The answer to the question below is almost certainly known to the representation theorists; in fact, I'm pretty sure it can be extracted from Green's paper "The characters of the finite general linear groups" in Trans. Amer. Math. Soc. 80 (1955), 402–447. However, I am not a specialist in representation theory (I work in geometry), so I am having trouble extracting it from the literature.
This preamble brings me to my question. Fix some prime number $p$. Consider $1 \leq m \leq n$. Let $\vec{e}_1,\ldots,\vec{e}_n \in \mathbb{F}_p^n$ be the standard basis and let $\Gamma_{n,m}$ be the subgroup of $\text{GL}_n(\mathbb{F}_p)$ that stabilizes the vectors $\vec{e}_1,\ldots,\vec{e}_m$ point wise. Define $V_{n,m}$ to be the $\text{GL}_n(\mathbb{F}_p)$-representation obtained by inducing the $1$-dimensional trivial representation $\mathbb{C}$ of $\Gamma_{n,m}$ up to $\text{GL}_n(\mathbb{F}_p)$.

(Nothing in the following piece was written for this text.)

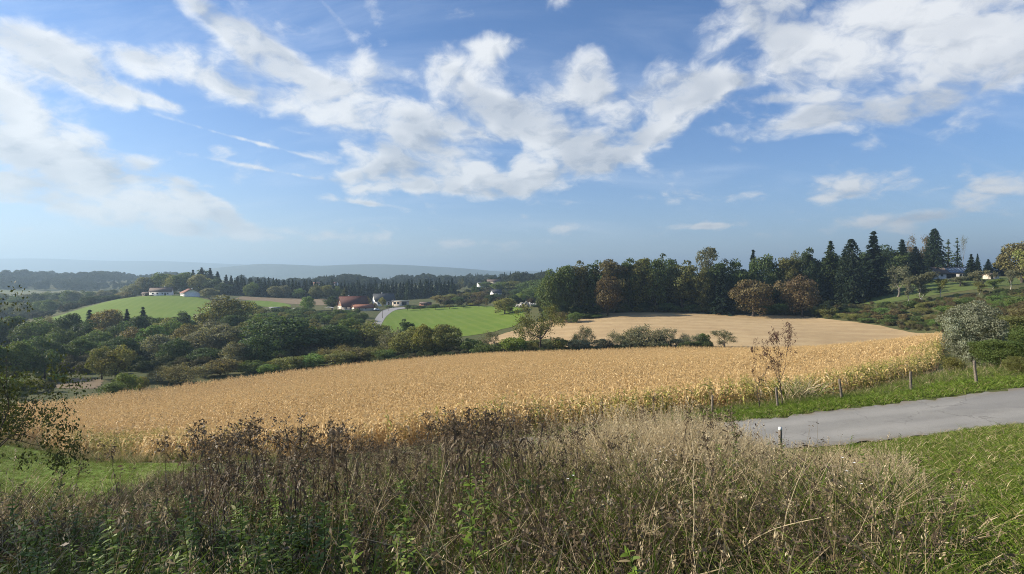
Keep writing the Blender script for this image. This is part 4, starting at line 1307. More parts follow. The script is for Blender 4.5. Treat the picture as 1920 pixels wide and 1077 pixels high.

Question : What is the decomposition of $V_{n,m}$ into irreducible representations? Or at least how many terms appear in this decomposition (as a function of $n$ and $m$)? I have some reason (hope?) that the answer to this only depends on $m$ once $n$ is sufficiently large.
Finally, can anyone recommend an easy-to-read source for reading about the sort of representation theory that would go into answering this kind of question? Preferably one that is as concrete as possible (so one that e.g. doesn't assume that I am an expert in reductive groups).
EDIT : Some of the confusion in the comments comes from the fact that I changed the way I stated the question after I started writing it to be a little more "slick"; this made the question not obviously correspond to the title.
Here's the original formulation (which involved parabolic induction more directly). Define $\overline{\Gamma}_{n,m}$ to be the $\text{GL}_n(\mathbb{F}_p)$-stabilizer of the flag $$0 < \langle \vec{e}_1,\ldots,\vec{e}_m \rangle < \mathbb{F}_p^n.$$ Thus $\Gamma_{n,m} < \overline{\Gamma}_{n,m}$ and $\overline{\Gamma}_{n,m}$ is the parabolic subgroup which is the semidirect product of $\text{GL}_m(\mathbb{F}_p) \times \text{GL}_{n-m}(\mathbb{F}_p)$ and a unipotent subgroup $U_{n,m}$. If we induce the trivial $\Gamma_{n,m}$-representation $\mathbb{C}$ up to $\overline{\Gamma}_{n,m}$, we get a representation $\overline{V}_{n,m}$ of $\overline{\Gamma}_{n,m}$ which is the $\mathbb{C}$-group ring of $\text{GL}_{m}(\mathbb{F}_p)$ on which $\text{GL}_{n-m}(\mathbb{F}_p)$ and $U_{n,m}$ act trivially. The irreducible subrepresentations of $\overline{V}_{n,m}$ are thus exactly the irreducible representations of $\text{GL}_{m}(\mathbb{F}_p)$. This brings us to the following, which is similar to the question above (the first part of it would give an answer to the first question above).
Question : Let $M$ be an irreducible representation of $\text{GL}_{m}(\mathbb{F}_p)$. Regard $M$ as a representation of $\overline{\Gamma}_{n,m}$, and let $\tilde{M}$ be the result of inducing $M$ from $\overline{\Gamma}_{n,m}$ up to $\text{GL}_n(\mathbb{F}_p)$. How can we decompose $\tilde{M}$ into irreducibles? Can we at least get a bound on the number of irreducibles in $\tilde{M}$ as a function of $n$ and $m$ (which even better only depends on $m$ as long as $n$ is sufficiently large)?